Quando a política [a]condimenta as iguarias: Avillez no Round Tables
2016 em Telavive.
Há uma velha iguaria mundial que, mais recentemente, tem sido servida
à americana (1). Trata-se de uma iguaria cozinhada pelos estados das
democracias ocidentais, entre elas Israel, tal como foi apresentada no
baile de debutante em 1949 na ONU. A partir desse momento, os
procedimentos da Hell's Kitchen sionista repartiram-se entre escalfar,
cozer, estrugir, refogar, grelhar, assar, saltear, fritar, estufar,
aplicando sistematicamente os requintados ingredientes da colonização:
espoliação, expulsão, assassinatos, detenções administrativas,
racismo, apartheid, discriminação e controlo arbitrário. Sempre com
uma pitada de crueldade.
Perante tal ementa, a sociedade civil de Palestina-Israel criou, em
2005, o Movimento de Boicote, Desinvestimento e Sanções (BDS), um
prato não violento à base de liberdade, igualdade e justiça, de forma
a contrariar o apetite voraz dos governos do estado de Israel e parar
a colonização, desmantelar o muro, conceder igualdade de direitos e
respeitar os direitos dos refugiados. Através de muito trabalho e
persistência, e apesar da extrema (o)pressão, o movimento foi ganhando
força, consistência e visibilidade. Tanto que, em 2011, se iniciou uma
espécie de "guerra legal" para permitir a Israel defender-se
juridicamente no mundo inteiro contra qualquer prejuízo ocasionado
pelo movimento BDS. Entretanto, com as eleições de Março 2015, foi
disponibilizado um orçamento para o ministério dos assuntos
estratégicos, dedicado a "black-ops" contra as acções BDS.
Simultaneamente, toda a estratégia de marketing político direccionada
para orientar a opinião pública [hasbará(2)] a favor da ilustre
debutante foi reforçada. Uma estratégia em que podemos enquadrar o
evento internacional de gastronomia Round Tables, iniciado em 2015, e
que, sem espanto, tem o patrocínio dos ministérios do turismo e dos
negócios estrangeiros israelitas.

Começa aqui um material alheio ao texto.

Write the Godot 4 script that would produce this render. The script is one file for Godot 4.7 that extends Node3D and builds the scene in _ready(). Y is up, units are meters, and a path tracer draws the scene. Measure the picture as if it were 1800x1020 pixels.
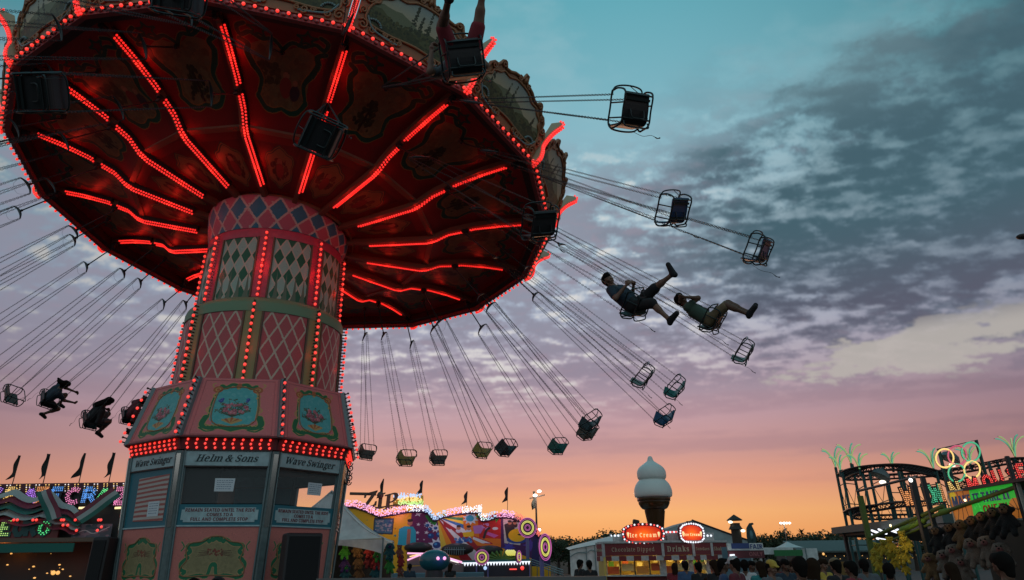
extends Node3D
# A fairground at dusk: a wave swinger ride with its flying chairs, stalls, rides and a sunset sky.

const EYE := 1.6
const AXIS := Vector3(-5.3, 0.0, -14.79)          # the ride's upright axis
const BAY := PI / 8.0
var M := {}
var rng := RandomNumberGenerator.new()
var taken := {}
var link_mesh: ArrayMesh
var canopy_at := Transform3D()
var text_fonts := {}


# ---------------------------------------------------------------- mesh builder
class Mb:
	var v := PackedVector3Array()
	var n := PackedVector3Array()
	var uv := PackedVector2Array()
	var c := PackedColorArray()
	var col := Color(1, 1, 1)
	var tinted := false

	func tri(a: Vector3, b: Vector3, d: Vector3, na: Vector3, nb: Vector3, nd: Vector3, ua := Vector2.ZERO, ub := Vector2.ZERO, ud := Vector2.ZERO) -> void:
		var g := (b - a).cross(d - a)
		if g.length_squared() < 1e-16:
			return
		if g.dot(na + nb + nd) > 0.0:
			v.append(a); v.append(d); v.append(b)
			n.append(na); n.append(nd); n.append(nb)
			uv.append(ua); uv.append(ud); uv.append(ub)
		else:
			v.append(a); v.append(b); v.append(d)
			n.append(na); n.append(nb); n.append(nd)
			uv.append(ua); uv.append(ub); uv.append(ud)
		c.append(col); c.append(col); c.append(col)

	func quad(a: Vector3, b: Vector3, d: Vector3, e: Vector3, out: Vector3, u0 := Vector2(0, 1), u1 := Vector2(1, 1), u2 := Vector2(1, 0), u3 := Vector2(0, 0)) -> void:
		var g := (d - a).cross(e - b)
		if g.length_squared() < 1e-16:
			return
		g = g.normalized()
		if g.dot(out) < 0.0:
			g = -g
		tri(a, b, d, g, g, g, u0, u1, u2)
		tri(a, d, e, g, g, g, u0, u2, u3)

	func hexa(p: Array) -> void:
		# eight corners: 0-3 one side in a ring, 4-7 the other side, same order
		var m := Vector3.ZERO
		for q in p:
			m += q / 8.0
		for f in [[0, 1, 2, 3], [4, 5, 6, 7], [0, 1, 5, 4], [1, 2, 6, 5], [2, 3, 7, 6], [3, 0, 4, 7]]:
			var mid: Vector3 = (p[f[0]] + p[f[1]] + p[f[2]] + p[f[3]]) / 4.0
			quad(p[f[0]], p[f[1]], p[f[2]], p[f[3]], mid - m)

	func box(at: Vector3, size: Vector3, b := Basis()) -> void:
		var h := size / 2.0
		var p := []
		for s in [[-1, -1, -1], [1, -1, -1], [1, 1, -1], [-1, 1, -1], [-1, -1, 1], [1, -1, 1], [1, 1, 1], [-1, 1, 1]]:
			p.append(at + b * Vector3(h.x * s[0], h.y * s[1], h.z * s[2]))
		hexa(p)

	func bevel_box(at: Vector3, size: Vector3, r: float, b := Basis()) -> void:
		# box with its four upright and eight other edges cut
		var h := size / 2.0
		var xs := [Vector2(h.x - r, h.z), Vector2(h.x, h.z - r), Vector2(h.x, -h.z + r), Vector2(h.x - r, -h.z), Vector2(-h.x + r, -h.z), Vector2(-h.x, -h.z + r), Vector2(-h.x, h.z - r), Vector2(-h.x + r, h.z)]
		var rows := [[-h.y, r], [-h.y + r, 0.0], [h.y - r, 0.0], [h.y, r]]
		for i in 8:
			var j := (i + 1) % 8
			for k in 3:
				var q := []
				for t in [[i, k], [j, k], [j, k + 1], [i, k + 1]]:
					var w: Vector2 = xs[t[0]]
					var ins: float = rows[t[1]][1]
					var e := Vector2(w.x - signf(w.x) * minf(ins, absf(w.x)), w.y - signf(w.y) * minf(ins, absf(w.y)))
					q.append(at + b * Vector3(e.x, rows[t[1]][0], e.y))
				quad(q[0], q[1], q[2], q[3], (q[0] + q[1] + q[2] + q[3]) / 4.0 - at)
		for s in [-1.0, 1.0]:
			var mid: Vector3 = at + b * Vector3(0, s * h.y, 0)
			for i in 8:
				var p := []
				for t in [i, (i + 1) % 8]:
					var w: Vector2 = xs[t]
					p.append(at + b * Vector3(w.x - signf(w.x) * r, s * h.y, w.y - signf(w.y) * r))
				var up: Vector3 = b * Vector3(0, s, 0)
				tri(mid, p[0], p[1], up, up, up)

	func ball(at: Vector3, r: float, seg := 6, rings := 4, stretch := Vector3.ONE, b := Basis()) -> void:
		for i in rings:
			var t0 := PI * i / rings
			var t1 := PI * (i + 1) / rings
			for j in seg:
				var f0 := TAU * j / seg
				var f1 := TAU * (j + 1) / seg
				var q := []
				for t in [[t0, f0], [t0, f1], [t1, f1], [t1, f0]]:
					q.append(b * Vector3(sin(t[0]) * cos(t[1]), cos(t[0]), sin(t[0]) * sin(t[1])))
				var p := []
				for d in q:
					p.append(at + b * ((b.inverse() * d) * stretch) * r)
				if i < rings - 1:
					tri(p[0], p[2], p[3], q[0], q[2], q[3])
				if i > 0:
					tri(p[0], p[1], p[2], q[0], q[1], q[2])

	func tube(path: Array, r, sides := 6, closed := false, caps := true) -> void:
		var m := path.size()
		var rings := []
		var dirs := []
		var ref := Vector3.ZERO
		for i in m:
			var d: Vector3
			if closed:
				d = path[(i + 1) % m] - path[(i - 1 + m) % m]
			else:
				d = path[mini(i + 1, m - 1)] - path[maxi(i - 1, 0)]
			d = d.normalized()
			if ref == Vector3.ZERO:
				ref = Vector3.UP.cross(d) if absf(d.y) < 0.9 else Vector3.RIGHT.cross(d)
			ref = (ref - d * ref.dot(d)).normalized()
			var s := d.cross(ref)
			var rr: float = r[i] if r is Array else r
			var ring := []
			for j in sides:
				var f := TAU * j / sides
				ring.append([path[i] + (ref * cos(f) + s * sin(f)) * rr, ref * cos(f) + s * sin(f)])
			rings.append(ring)
			dirs.append(d)
		for i in (m if closed else m - 1):
			var a: Array = rings[i]
			var b: Array = rings[(i + 1) % m]
			var off := 0
			if closed and i == m - 1:
				var best := 1e9
				for o in sides:
					var dd: float = a[0][0].distance_squared_to(b[o][0])
					if dd < best:
						best = dd
						off = o
			for j in sides:
				var k := (j + 1) % sides
				var b0: Array = b[(j + off) % sides]
				var b1: Array = b[(k + off) % sides]
				tri(a[j][0], a[k][0], b1[0], a[j][1], a[k][1], b1[1], Vector2(float(j) / sides, float(i) / m), Vector2(float(k) / sides, float(i) / m), Vector2(float(k) / sides, float(i + 1) / m))
				tri(a[j][0], b1[0], b0[0], a[j][1], b1[1], b0[1], Vector2(float(j) / sides, float(i) / m), Vector2(float(k) / sides, float(i + 1) / m), Vector2(float(j) / sides, float(i + 1) / m))
		if caps and not closed:
			for e in [0, m - 1]:
				var d: Vector3 = dirs[e] * (-1.0 if e == 0 else 1.0)
				for j in sides:
					tri(path[e], rings[e][j][0], rings[e][(j + 1) % sides][0], d, d, d)

	func lathe(prof: Array, seg := 24, at := Vector3.ZERO, f0 := 0.0, f1 := TAU, b := Basis()) -> void:
		# prof: Vector2(radius, height) from bottom to top
		var m := prof.size()
		var nm := []
		for i in m:
			var d: Vector2 = prof[mini(i + 1, m - 1)] - prof[maxi(i - 1, 0)]
			nm.append(Vector2(d.y, -d.x).normalized())
		for i in m - 1:
			for j in seg:
				var a0 := f0 + (f1 - f0) * j / seg
				var a1 := f0 + (f1 - f0) * (j + 1) / seg
				var p := []
				var q := []
				for t in [[i, a0], [i, a1], [i + 1, a1], [i + 1, a0]]:
					var w: Vector2 = prof[t[0]]
					p.append(at + b * Vector3(w.x * sin(t[1]), w.y, w.x * cos(t[1])))
					var z: Vector2 = nm[t[0]]
					q.append(b * Vector3(z.x * sin(t[1]), z.y, z.x * cos(t[1])))
				var u0 := Vector2(float(j) / seg, 1.0 - float(i) / (m - 1))
				var u1 := Vector2(float(j + 1) / seg, 1.0 - float(i) / (m - 1))
				var u2 := Vector2(float(j + 1) / seg, 1.0 - float(i + 1) / (m - 1))
				var u3 := Vector2(float(j) / seg, 1.0 - float(i + 1) / (m - 1))
				tri(p[0], p[1], p[2], q[0], q[1], q[2], u0, u1, u2)
				tri(p[0], p[2], p[3], q[0], q[2], q[3], u0, u2, u3)

	func prism(poly: PackedVector2Array, depth: float, t := Transform3D(), uv_box := Rect2(-1, -1, 2, 2)) -> void:
		# outline in local xy, from z = 0 (back) to z = depth (front)
		var ix := Geometry2D.triangulate_polygon(poly)
		for s in [0, 1]:
			var z: float = depth * s
			var o: Vector3 = t.basis * Vector3(0, 0, 1 if s else -1)
			for i in range(0, ix.size(), 3):
				var p := []
				var u := []
				for k in 3:
					var w := poly[ix[i + k]]
					p.append(t * Vector3(w.x, w.y, z))
					u.append(Vector2((w.x - uv_box.position.x) / uv_box.size.x, 1.0 - (w.y - uv_box.position.y) / uv_box.size.y))
				tri(p[0], p[1], p[2], o, o, o, u[0], u[1], u[2])
		var area := 0.0
		for i in poly.size():
			area += poly[i].cross(poly[(i + 1) % poly.size()])
		for i in poly.size():
			var a := poly[i]
			var b := poly[(i + 1) % poly.size()]
			var e := (b - a) * signf(area)
			quad(t * Vector3(a.x, a.y, 0), t * Vector3(b.x, b.y, 0), t * Vector3(b.x, b.y, depth), t * Vector3(a.x, a.y, depth), t.basis * Vector3(e.y, -e.x, 0))

	func patch(f: Callable, nu: int, nv: int, out: Vector3) -> void:
		# smooth sheet f(u, v) -> Vector3
		var p := []
		for i in nu + 1:
			var row := []
			for j in nv + 1:
				row.append(f.call(float(i) / nu, float(j) / nv))
			p.append(row)
		var q := []
		for i in nu + 1:
			var row := []
			for j in nv + 1:
				var du: Vector3 = p[mini(i + 1, nu)][j] - p[maxi(i - 1, 0)][j]
				var dv: Vector3 = p[i][mini(j + 1, nv)] - p[i][maxi(j - 1, 0)]
				var g := du.cross(dv).normalized()
				row.append(g if g.dot(out) > 0.0 else -g)
			q.append(row)
		for i in nu:
			for j in nv:
				var k := [[i, j], [i + 1, j], [i + 1, j + 1], [i, j + 1]]
				var w := []
				for t in k:
					w.append(Vector2(float(t[0]) / nu, 1.0 - float(t[1]) / nv))
				tri(p[i][j], p[i + 1][j], p[i + 1][j + 1], q[i][j], q[i + 1][j], q[i + 1][j + 1], w[0], w[1], w[2])
				tri(p[i][j], p[i + 1][j + 1], p[i][j + 1], q[i][j], q[i + 1][j + 1], q[i][j + 1], w[0], w[2], w[3])

	func done() -> ArrayMesh:
		var a := []
		a.resize(Mesh.ARRAY_MAX)
		a[Mesh.ARRAY_VERTEX] = v
		a[Mesh.ARRAY_NORMAL] = n
		a[Mesh.ARRAY_TEX_UV] = uv
		if tinted:
			a[Mesh.ARRAY_COLOR] = c
		var m := ArrayMesh.new()
		m.add_surface_from_arrays(Mesh.PRIMITIVE_TRIANGLES, a)
		return m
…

Para além da American-Express,
ingrediente que realça os sabores até dos repastos mais frugais, o
que, bem vistas as coisas, nem é o caso.
Recentemente, o movimento BDS alertou-nos para a participação de um
chef português no projecto gastronómico Round Tables Tour, evento de
culinária a decorrer em Telavive entre 8 e 26 de Novembro de 2016.
Infelizmente, a acção indirecta alimentada por cartas educadas a
apelar para que Avillez não participasse - cartas divulgadas na
imprensa dos monopólios ou em redes restritas – foi apenas uma entrada
que o Chef rejeitou. E que não nos encheu os olhos, deixando um travo
amargo nos nossos estômagos de poetas, que apenas um copo de acção
directa – essa forma máxima de poesia - mitigará.
Se, como o pôs Brillat-Savarin num aforismo no seu livro intitulado a
Fisiologia do Gosto, "o destino das nações depende da forma como elas
se alimentam", uma população obrigada à fome encara um evento
internacional como um texto publicitário que esconde e branqueia os
negros livros da antiga tragédia. Para esse povo, que outra forma de o
alimentarmos que não esta de enviar, daqui de longe, um poema solidário?
O vermelho que escorre no vidro é o sangue que Avillez avilta com a
sua colaboração culinária. Porque "o destino das nações depende da
forma como elas se alimentam".
A cola que veda a fechadura é a fome provocada que Avillez quer
gourmet. Porque "o destino das nações depende da forma como elas se
alimentam".
As ementas recheadas de realidade são a face visível de que "o destino
das nações depende da forma como elas se alimentam".
Uma poética que se deve saborear para além do paladar literal das
palavras, bastando digeri-la com delicadeza semântica q.b.